Die vordergründige Entspannung zwischen den USA und dem Iran hat auch den Anstieg der Ölpreise relativ deutlich gestoppt. Entsprechend dürfte der Anstieg der Inflation auch in diesem Monat weiter moderat verlaufen, was ein weiteres Argument für niedrige Zinsen in der Eurozone ist und bleibt. Dennoch behaupten sich in diesem Umfeld die Edelmetalle Gold und Silber sehr gut. In diesem Segment ragt Palladium heraus, das nicht nur ein Rekordhoch nach dem nächsten aufstellt, sondern nunmehr fast 60 % höher als Platin bewertet ist. Von den industriellen Verwendungsmöglichkeiten sind beide relativ austauschbar, so dass hier irgendwann eine entsprechende Gegenbewegung einsetzen wird. Aber derzeit scheint hier – ebenso wie bei anderen Anlageformen – zu gelten: The trend is your friend. Die damit vorhandenen Chancen im Edelmetallsektor kann man derzeit eher mittelbar nutzen, in dem man Luxusgüterkonzerne wie Richemont beimischt, die sehr solide Ergebnisse insgesamt erwirtschaften. Spannend ist die weitere Entwicklung im Bereich der fossilen Energieträger, auf die das Wachstum in Asien sehr stark auch zukünftig aufbauen wird. Entsprechend dürften dort – trotz der gegenteiligen Bemühungen in Deutschland – die Nachfrage eher steigen und damit auch die Preise unter starken Schwankungen moderat hinzugewinnen können. Neben Silber ist Glencore eine Möglichkeit, von diesen Chancen zu profitieren.

 

Der Handelsauftakt am kommenden Montag dürfte relativ entspannt sein.

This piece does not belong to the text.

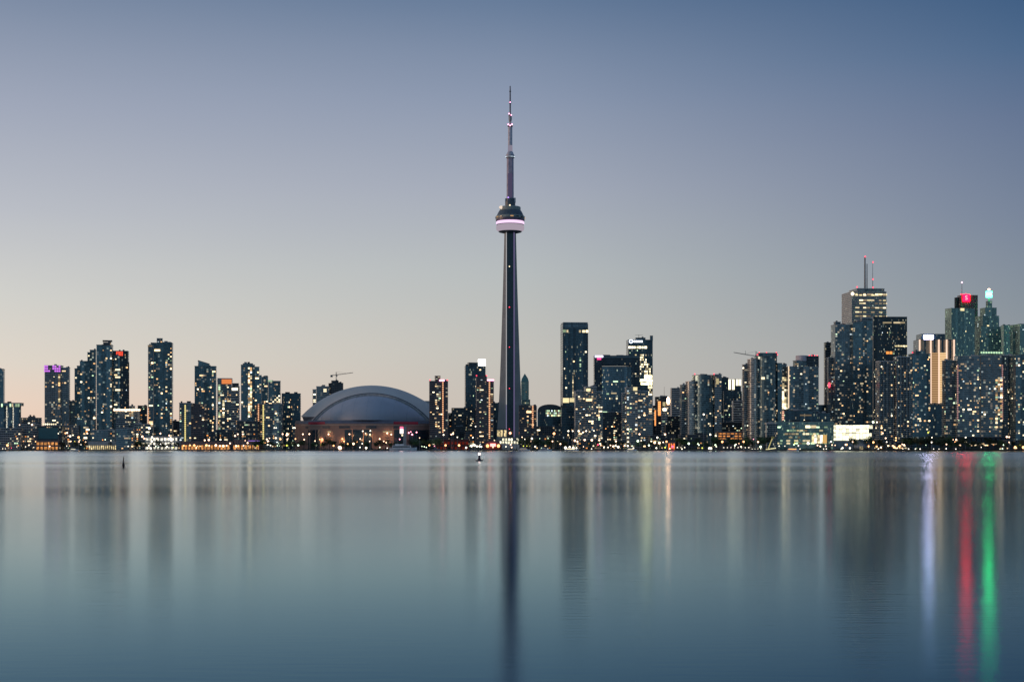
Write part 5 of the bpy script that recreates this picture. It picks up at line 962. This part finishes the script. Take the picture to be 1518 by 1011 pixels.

In den USA ist ein Börsenfeiertag, so dass viele Marktteilnehmer fehlen. Positiv könnte sich die Einigung zu dem Konflikt in Libyen bemerkbar machen. Diesen außenpolitischen Schwung sollte die Bundesregierung nutzen, um nun auch wirtschaftspolitisch mutiger zu agieren und nicht so passiv zu bleiben. Die Wahrscheinlichkeit für ein solches Szenario ist gering. Entsprechend dürften sich viele Marktsegmente eher seitwärts entwickeln. Größeres Aufwärtspotenzial ist vor allem weiter bei Fremdwährungen gegeben, während der Ölpreis noch etwas fallen könnte. Bei Anleihen profitiert man derzeit eher vom Zinskupon und weniger von den weiterhin Seitwärts-Kursen.